My Armorican general's comitatus.  Scourge of Saxons!
So then we moved onto the latest iteration of DBA - version 3.0, which has some tweaks to make Dark Age gaming more interesting.  We played Armoricans versus Saxons twice, with Aaron taken the Saxons twice more.  The masochist - for warband have been really handicapped in this edition.  They no longer get rear support versus mounted, so die horribly against cavalry; I can't imagine what you would do against knights with them, which not only have the same higher factor against warband as cavalry do, but quick-kill them to boot!  They desperately need a rear support factor...  Franks wouldn't try and form up deep aganst Narses' Byzantines in a DBA world! 

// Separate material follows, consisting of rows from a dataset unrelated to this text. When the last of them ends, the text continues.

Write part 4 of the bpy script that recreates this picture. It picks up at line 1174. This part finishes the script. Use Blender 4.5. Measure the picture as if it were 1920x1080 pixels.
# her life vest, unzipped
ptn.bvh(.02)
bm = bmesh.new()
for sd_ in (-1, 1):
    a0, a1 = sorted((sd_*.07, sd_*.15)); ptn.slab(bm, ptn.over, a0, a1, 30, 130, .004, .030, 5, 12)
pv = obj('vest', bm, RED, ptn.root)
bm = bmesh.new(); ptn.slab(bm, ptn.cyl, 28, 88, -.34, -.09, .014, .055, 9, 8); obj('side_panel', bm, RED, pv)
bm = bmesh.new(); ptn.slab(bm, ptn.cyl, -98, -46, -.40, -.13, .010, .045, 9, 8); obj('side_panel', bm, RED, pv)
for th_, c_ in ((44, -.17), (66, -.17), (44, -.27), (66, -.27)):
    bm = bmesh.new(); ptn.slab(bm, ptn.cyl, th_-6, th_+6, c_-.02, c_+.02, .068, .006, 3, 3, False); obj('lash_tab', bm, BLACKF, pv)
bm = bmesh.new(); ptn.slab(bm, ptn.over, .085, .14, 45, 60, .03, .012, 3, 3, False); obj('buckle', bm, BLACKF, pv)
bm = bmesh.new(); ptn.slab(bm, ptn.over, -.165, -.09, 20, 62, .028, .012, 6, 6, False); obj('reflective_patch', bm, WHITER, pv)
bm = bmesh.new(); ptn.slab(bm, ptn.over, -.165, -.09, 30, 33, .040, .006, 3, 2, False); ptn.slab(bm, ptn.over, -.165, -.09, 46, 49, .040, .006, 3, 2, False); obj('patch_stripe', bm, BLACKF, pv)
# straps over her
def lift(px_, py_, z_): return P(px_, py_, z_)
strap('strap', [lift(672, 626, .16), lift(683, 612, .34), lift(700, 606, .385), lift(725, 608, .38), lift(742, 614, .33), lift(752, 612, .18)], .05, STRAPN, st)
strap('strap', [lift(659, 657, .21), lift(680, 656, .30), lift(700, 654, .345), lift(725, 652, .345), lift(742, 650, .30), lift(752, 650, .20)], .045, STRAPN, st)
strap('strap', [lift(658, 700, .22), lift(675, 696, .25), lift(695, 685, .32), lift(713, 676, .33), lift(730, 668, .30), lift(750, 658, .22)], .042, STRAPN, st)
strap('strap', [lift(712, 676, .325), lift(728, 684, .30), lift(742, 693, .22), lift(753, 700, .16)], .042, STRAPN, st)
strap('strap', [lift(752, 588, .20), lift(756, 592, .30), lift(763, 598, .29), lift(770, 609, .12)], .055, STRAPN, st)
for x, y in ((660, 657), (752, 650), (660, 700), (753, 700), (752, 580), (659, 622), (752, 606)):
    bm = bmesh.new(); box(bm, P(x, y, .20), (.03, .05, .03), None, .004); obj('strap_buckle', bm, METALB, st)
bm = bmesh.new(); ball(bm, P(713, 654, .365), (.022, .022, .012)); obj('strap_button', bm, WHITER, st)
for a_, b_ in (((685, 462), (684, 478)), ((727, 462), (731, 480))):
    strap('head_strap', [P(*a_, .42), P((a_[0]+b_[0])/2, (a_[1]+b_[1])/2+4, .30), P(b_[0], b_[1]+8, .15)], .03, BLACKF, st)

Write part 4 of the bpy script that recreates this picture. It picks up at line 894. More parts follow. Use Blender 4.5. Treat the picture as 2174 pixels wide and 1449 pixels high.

One of the problems with vanilla DBA is the lack of "heft"- it doesn't feel like much of a battle with just 12 elements a side.  One way around this is doing a "Big DBA" - tripling the number of elements a side and doubling the table width to make it more DBM-ish in scope.  The other is simply doubling all the dimensions involved - including element width and depth so you just play with four times as many figures, with everything else , such as time to play, unchanged.  For our fifth game of the day, we we went this root, using some of Aaron's freshly painted 15 mm Gauls and late Republican Romans.   I took the Romans, and managed to drive my central legions deep into Aaron's warband block, only to see them all evaporate in a single bound of carnage.  Fortuna was not with Rome this day...   "Blades" (ahem: legionaries) in version 3.0 have been weakened since they now have to follow up when they win.  That's probably not too wrong, but they still look a bit silly in DBA - Romans basically should deploy in a single wide line, with maybe one or two elements in reserve.  Definitely NOT with an entire line in reserve, let alone two such lines!  I'll need more playing under my belt before I feel I can evaluate this iteration of the rules.